*** Data extract ***

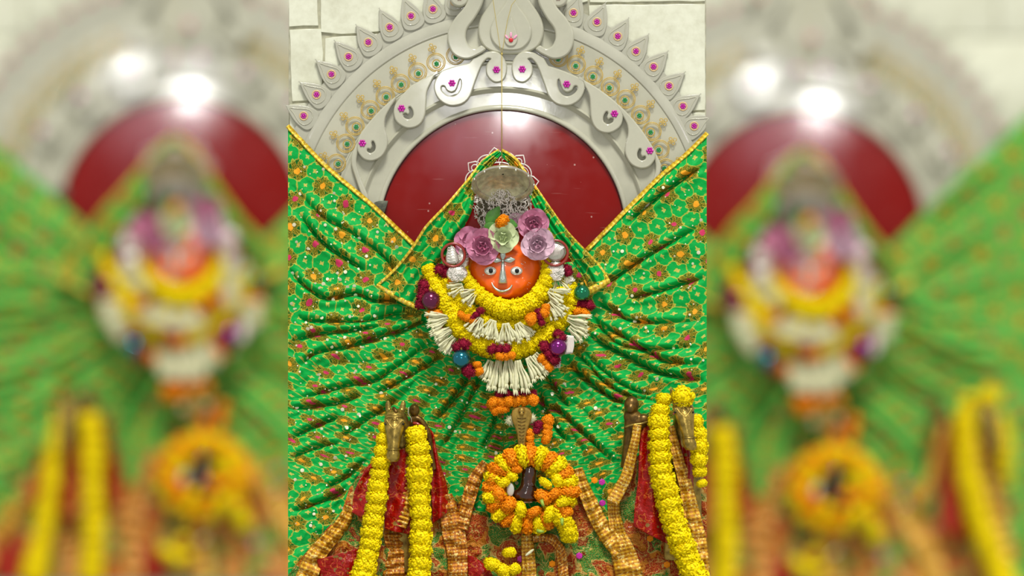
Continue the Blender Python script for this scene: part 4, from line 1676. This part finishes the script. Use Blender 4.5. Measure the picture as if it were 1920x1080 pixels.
lg_ = thing('lingam_stone', 990, 905, 118, 'glossy black brown lingam stone in the middle of the flower ring', 'stone')
m = MB()
m.loft([(3, -36, 0, 6, 6), (3, -34, 1, 10, 9), (3, -28, 2, 13.5, 12), (2, -18, 3, 14.5, 13), (1, -6, 3, 14.5, 13), (0, 4, 3, 15, 14), (-2, 12, 4, 19, 15), (-5, 20, 5, 24, 16), (-4, 28, 5, 24, 15), (-2, 34, 4, 18, 12)], 24)
m.ell((0, -8, 11), (11, 4, 5), 14, 8)
m.ell((2, 4, 12), (12, 4, 6), 14, 8)
m.ell((-16, 20, 6), (14, 9, 9), 14, 10)
m.ell((10, 16, 6), (9, 12, 9), 14, 10)
o = put('stone', fixnormals(m.mesh('stone', 'lingam')), lg_)
remesh(o, 1.3, 4)
t = thing('white_petal', 957, 918, 134, 'grey white oval petal left of the dark lingam stone', 'petal')
put('petal', MB().ell((0, 0, 0), (7, 12.5, 2.5), 16, 10).mesh('petal', 'pearl'), t)
t = thing('silver_foil', 985, 937, 120, 'crumpled bright foil scrap below the dark lingam stone', 'foil')
patch('foil', [(972, 934), (974, 944)], [(998, 930), (998, 942)], 12, 8, lambda u, v, X, Y: 124 + 3 * np.sin(u * 12 + v * 4), 'silver_white', t, (985, 937, 120), 1, 1, None)

ring = thing('marigold_ring', 993, 915, 118, 'round ring of yellow and orange marigolds around the dark stone', 'garland')
ORGR = (993, 915, 118)
N = 24
for k in range(N):
    a = 2 * math.pi * k / N + .05
    rx, ry = 68 + 3 * math.cos(a * 3), 61
    x, y = 993 + rx * math.cos(a), 915 + ry * math.sin(a) + 2
    col = 'yellow' if k % 2 else 'orange'
    an = math.atan2(math.cos(a + math.pi / 2), math.sin(a + math.pi / 2))
    o = flower(ring, ORGR, x, y, 122 + (5 if math.sin(a) > 0 else 0), RND.uniform(21, 24), col, an, squash=.66)
for (x, y, r, c_, z) in ((1022, 905, 14, 'yellow', 136), (1038, 925, 15, 'orange', 138), (1018, 930, 17, 'orange', 140), (1052, 940, 15, 'yellow', 138), (944, 905, 14, 'yellow', 136), (937, 925, 17, 'orange', 138),
                         (955, 945, 17, 'orange', 142), (976, 953, 15, 'yellow', 142), (1000, 958, 16, 'orange', 142), (1028, 962, 17, 'yellow', 142), (960, 893, 12, 'yellow', 132), (968, 880, 12, 'orange', 130),
                         (1045, 900, 15, 'yellow', 134), (1060, 960, 14, 'orange', 134), (925, 900, 16, 'orange', 128), (1012, 985, 14, 'yellow', 130)):
    flower(ring, ORGR, x, y, z, r, c_, RND.uniform(-1.5, 1.5), squash=.75)
for (x, y, a) in ((1016, 940, .3), (1052, 974, .0), (1012, 992, 1.4)):
    m = MB().tube([(0, -6, 0), (0, 2, 2), (1, 7, 3)], [3.4, 3.0, 1.6], 8)
    put('stem', m.mesh('stem', 'stem'), ring, x - 993, y - 915, 36, rot=a)
strand([(1056, 975, 132), (1064, 990, 128), (1068, 1005, 124)], 13, 17, 'loose end of yellow marigolds hanging from the lower right of the ring', squash=.85)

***

# Exercise directions
Copy out all of the data word for word. Do not carry over any picture.

# Completed task
Continue the Blender Python script for this scene: part 4, from line 1676. This part finishes the script. Use Blender 4.5. Measure the picture as if it were 1920x1080 pixels.
lg_ = thing('lingam_stone', 990, 905, 118, 'glossy black brown lingam stone in the middle of the flower ring', 'stone')
m = MB()
m.loft([(3, -36, 0, 6, 6), (3, -34, 1, 10, 9), (3, -28, 2, 13.5, 12), (2, -18, 3, 14.5, 13), (1, -6, 3, 14.5, 13), (0, 4, 3, 15, 14), (-2, 12, 4, 19, 15), (-5, 20, 5, 24, 16), (-4, 28, 5, 24, 15), (-2, 34, 4, 18, 12)], 24)
m.ell((0, -8, 11), (11, 4, 5), 14, 8)
m.ell((2, 4, 12), (12, 4, 6), 14, 8)
m.ell((-16, 20, 6), (14, 9, 9), 14, 10)
m.ell((10, 16, 6), (9, 12, 9), 14, 10)
o = put('stone', fixnormals(m.mesh('stone', 'lingam')), lg_)
remesh(o, 1.3, 4)
t = thing('white_petal', 957, 918, 134, 'grey white oval petal left of the dark lingam stone', 'petal')
put('petal', MB().ell((0, 0, 0), (7, 12.5, 2.5), 16, 10).mesh('petal', 'pearl'), t)
t = thing('silver_foil', 985, 937, 120, 'crumpled bright foil scrap below the dark lingam stone', 'foil')
patch('foil', [(972, 934), (974, 944)], [(998, 930), (998, 942)], 12, 8, lambda u, v, X, Y: 124 + 3 * np.sin(u * 12 + v * 4), 'silver_white', t, (985, 937, 120), 1, 1, None)

ring = thing('marigold_ring', 993, 915, 118, 'round ring of yellow and orange marigolds around the dark stone', 'garland')
ORGR = (993, 915, 118)
N = 24
for k in range(N):
    a = 2 * math.pi * k / N + .05
    rx, ry = 68 + 3 * math.cos(a * 3), 61
    x, y = 993 + rx * math.cos(a), 915 + ry * math.sin(a) + 2
    col = 'yellow' if k % 2 else 'orange'
    an = math.atan2(math.cos(a + math.pi / 2), math.sin(a + math.pi / 2))
    o = flower(ring, ORGR, x, y, 122 + (5 if math.sin(a) > 0 else 0), RND.uniform(21, 24), col, an, squash=.66)
for (x, y, r, c_, z) in ((1022, 905, 14, 'yellow', 136), (1038, 925, 15, 'orange', 138), (1018, 930, 17, 'orange', 140), (1052, 940, 15, 'yellow', 138), (944, 905, 14, 'yellow', 136), (937, 925, 17, 'orange', 138),
                         (955, 945, 17, 'orange', 142), (976, 953, 15, 'yellow', 142), (1000, 958, 16, 'orange', 142), (1028, 962, 17, 'yellow', 142), (960, 893, 12, 'yellow', 132), (968, 880, 12, 'orange', 130),
                         (1045, 900, 15, 'yellow', 134), (1060, 960, 14, 'orange', 134), (925, 900, 16, 'orange', 128), (1012, 985, 14, 'yellow', 130)):
    flower(ring, ORGR, x, y, z, r, c_, RND.uniform(-1.5, 1.5), squash=.75)
for (x, y, a) in ((1016, 940, .3), (1052, 974, .0), (1012, 992, 1.4)):
    m = MB().tube([(0, -6, 0), (0, 2, 2), (1, 7, 3)], [3.4, 3.0, 1.6], 8)
    put('stem', m.mesh('stem', 'stem'), ring, x - 993, y - 915, 36, rot=a)
strand([(1056, 975, 132), (1064, 990, 128), (1068, 1005, 124)], 13, 17, 'loose end of yellow marigolds hanging from the lower right of the ring', squash=.85)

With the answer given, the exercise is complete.